FinStrG. die persönlichen und wirtschaftlichen Verhältnisse des Täters berücksichtigt und eine nur unwesentlich über dem einfachen Verkürzungsbetrag (er macht insgesamt 36.580 S aus) liegende Strafe als angemessen erachtet.

Die Berufung des Angeklagten richtet sich gegen die 'Geldstrafe und Ersatzfreiheitsstrafe'; damit sind offenbar alle verhängten Geldstrafen und Ersatzfreiheitsstrafen gemeint.
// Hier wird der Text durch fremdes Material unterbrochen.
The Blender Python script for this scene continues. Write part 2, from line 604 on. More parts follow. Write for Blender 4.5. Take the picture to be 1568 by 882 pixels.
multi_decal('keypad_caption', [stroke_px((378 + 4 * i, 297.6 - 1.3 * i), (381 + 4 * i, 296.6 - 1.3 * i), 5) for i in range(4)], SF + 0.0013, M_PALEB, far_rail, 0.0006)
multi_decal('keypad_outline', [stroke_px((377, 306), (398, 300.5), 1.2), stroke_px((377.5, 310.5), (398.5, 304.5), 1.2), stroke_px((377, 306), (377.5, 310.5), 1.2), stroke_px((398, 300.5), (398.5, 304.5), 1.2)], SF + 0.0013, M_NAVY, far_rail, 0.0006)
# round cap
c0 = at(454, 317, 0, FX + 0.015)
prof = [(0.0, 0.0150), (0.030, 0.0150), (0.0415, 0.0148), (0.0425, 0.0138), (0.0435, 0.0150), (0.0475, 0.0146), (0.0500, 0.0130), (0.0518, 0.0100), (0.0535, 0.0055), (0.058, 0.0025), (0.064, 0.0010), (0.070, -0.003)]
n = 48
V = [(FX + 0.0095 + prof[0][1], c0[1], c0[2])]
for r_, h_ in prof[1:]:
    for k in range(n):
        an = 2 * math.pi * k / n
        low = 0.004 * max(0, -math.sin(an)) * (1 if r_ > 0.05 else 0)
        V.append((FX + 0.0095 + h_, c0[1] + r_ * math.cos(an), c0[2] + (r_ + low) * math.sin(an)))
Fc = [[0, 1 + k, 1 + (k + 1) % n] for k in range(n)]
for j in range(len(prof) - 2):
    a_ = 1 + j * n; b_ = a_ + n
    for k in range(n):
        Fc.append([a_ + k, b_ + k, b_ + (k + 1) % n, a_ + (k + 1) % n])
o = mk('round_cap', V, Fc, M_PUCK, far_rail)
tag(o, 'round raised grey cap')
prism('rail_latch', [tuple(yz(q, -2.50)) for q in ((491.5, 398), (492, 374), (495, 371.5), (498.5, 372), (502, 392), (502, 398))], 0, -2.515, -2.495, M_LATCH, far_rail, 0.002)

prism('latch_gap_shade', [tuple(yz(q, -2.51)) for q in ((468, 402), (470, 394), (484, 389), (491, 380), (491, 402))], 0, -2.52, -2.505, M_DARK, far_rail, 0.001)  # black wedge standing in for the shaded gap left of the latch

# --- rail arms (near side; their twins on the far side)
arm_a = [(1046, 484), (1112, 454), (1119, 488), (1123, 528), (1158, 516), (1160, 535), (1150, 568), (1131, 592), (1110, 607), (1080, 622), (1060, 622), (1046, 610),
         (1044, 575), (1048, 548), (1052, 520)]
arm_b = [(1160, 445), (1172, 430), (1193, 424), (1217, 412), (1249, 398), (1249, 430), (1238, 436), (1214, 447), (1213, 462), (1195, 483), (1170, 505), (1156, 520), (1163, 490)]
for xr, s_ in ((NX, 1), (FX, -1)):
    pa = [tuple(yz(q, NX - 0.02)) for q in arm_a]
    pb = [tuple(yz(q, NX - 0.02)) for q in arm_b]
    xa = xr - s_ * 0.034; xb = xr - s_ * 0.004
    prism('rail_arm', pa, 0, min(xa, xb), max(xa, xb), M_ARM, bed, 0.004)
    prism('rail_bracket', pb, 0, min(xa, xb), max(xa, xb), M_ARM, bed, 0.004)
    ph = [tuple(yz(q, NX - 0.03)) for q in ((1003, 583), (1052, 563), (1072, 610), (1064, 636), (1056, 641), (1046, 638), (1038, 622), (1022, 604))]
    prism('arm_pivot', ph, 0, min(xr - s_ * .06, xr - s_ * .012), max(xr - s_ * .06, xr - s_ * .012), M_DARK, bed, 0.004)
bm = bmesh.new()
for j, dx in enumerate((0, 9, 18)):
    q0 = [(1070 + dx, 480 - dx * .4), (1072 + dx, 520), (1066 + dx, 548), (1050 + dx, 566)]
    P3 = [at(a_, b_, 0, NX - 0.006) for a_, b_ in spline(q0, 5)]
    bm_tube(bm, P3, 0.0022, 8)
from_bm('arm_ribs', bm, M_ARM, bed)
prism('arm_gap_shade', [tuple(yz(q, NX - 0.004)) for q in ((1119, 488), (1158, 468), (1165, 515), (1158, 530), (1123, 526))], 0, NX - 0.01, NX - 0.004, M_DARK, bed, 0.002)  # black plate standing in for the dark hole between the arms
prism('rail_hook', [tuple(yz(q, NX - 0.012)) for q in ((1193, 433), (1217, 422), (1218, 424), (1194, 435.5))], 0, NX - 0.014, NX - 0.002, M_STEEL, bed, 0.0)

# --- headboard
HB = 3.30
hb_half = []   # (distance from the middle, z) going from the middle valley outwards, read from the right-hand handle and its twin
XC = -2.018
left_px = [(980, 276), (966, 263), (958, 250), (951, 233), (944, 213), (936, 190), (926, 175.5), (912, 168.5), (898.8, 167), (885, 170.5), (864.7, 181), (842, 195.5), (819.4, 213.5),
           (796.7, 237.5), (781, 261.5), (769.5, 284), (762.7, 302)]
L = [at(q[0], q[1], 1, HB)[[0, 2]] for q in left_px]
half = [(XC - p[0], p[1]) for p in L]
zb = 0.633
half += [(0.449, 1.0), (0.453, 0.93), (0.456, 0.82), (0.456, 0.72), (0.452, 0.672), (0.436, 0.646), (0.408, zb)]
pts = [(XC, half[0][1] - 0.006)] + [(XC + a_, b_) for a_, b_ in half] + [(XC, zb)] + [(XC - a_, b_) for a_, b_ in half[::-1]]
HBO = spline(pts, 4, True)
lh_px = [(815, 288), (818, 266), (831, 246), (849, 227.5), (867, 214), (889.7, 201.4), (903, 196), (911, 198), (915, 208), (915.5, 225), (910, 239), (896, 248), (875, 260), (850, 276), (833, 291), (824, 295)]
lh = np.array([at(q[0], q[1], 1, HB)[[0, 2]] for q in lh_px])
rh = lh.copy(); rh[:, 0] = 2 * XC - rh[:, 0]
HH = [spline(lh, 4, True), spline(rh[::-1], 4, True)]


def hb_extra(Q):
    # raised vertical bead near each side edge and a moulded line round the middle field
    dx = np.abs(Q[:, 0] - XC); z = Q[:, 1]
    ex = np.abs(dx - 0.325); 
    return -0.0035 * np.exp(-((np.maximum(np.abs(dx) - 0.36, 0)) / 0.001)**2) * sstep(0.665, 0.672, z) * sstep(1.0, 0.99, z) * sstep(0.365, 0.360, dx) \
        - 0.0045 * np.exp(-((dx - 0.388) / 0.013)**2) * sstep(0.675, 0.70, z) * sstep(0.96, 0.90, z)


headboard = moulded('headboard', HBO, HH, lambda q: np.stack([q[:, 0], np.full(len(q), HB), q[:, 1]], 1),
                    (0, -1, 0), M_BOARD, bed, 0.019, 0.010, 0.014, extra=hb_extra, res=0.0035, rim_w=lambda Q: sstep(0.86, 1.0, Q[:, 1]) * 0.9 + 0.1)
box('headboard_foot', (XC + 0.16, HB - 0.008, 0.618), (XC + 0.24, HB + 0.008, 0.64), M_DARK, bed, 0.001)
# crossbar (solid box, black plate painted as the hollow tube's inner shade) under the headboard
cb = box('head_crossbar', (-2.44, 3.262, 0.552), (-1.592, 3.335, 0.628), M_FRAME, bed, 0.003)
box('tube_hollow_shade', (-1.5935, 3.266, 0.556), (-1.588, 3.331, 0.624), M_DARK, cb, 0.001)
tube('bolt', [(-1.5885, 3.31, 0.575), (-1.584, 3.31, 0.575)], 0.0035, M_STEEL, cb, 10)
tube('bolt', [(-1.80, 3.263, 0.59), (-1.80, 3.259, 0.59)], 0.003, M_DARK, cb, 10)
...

Bezüglich der nach dem Finanzstrafgesetz ausgesprochenen Geldstrafen und Ersatzfreiheitsstrafen war der Berufungswerber auf die Neubemessung gemäß §§ 38

und 19 FinStrG. zu verweisen.

Was die offensichtlich auch gegen die Geldstrafe nach § 12 Abs. 4 SuchtgiftG. gerichtete Berufung anlangt, so ist sie unzulässig: Die Verfallsersatzstrafe ist nach dem strikten Wortlaut des § 12 Abs. 4 SuchtgiftG. in der Höhe des Werts der dem Verfall entrückten Sachen oder ihres Erlöses zu bestimmen, für ein Ermessen ist hier kein Raum. Darnach ist diese Strafe nur mit Nichtigkeitsbeschwerde anfechtbar (LSK. 1975/108, 1981/16 u.a.). Die Berufung war insoweit zurückzuweisen.

Die für den Fall der Uneinbringlichkeit der Verfallsersatzstrafe bestimmte Ersatzfreiheitsstrafe ist angemessen. Die in diesem Punkt zulässige Berufung mußte erfolglos bleiben.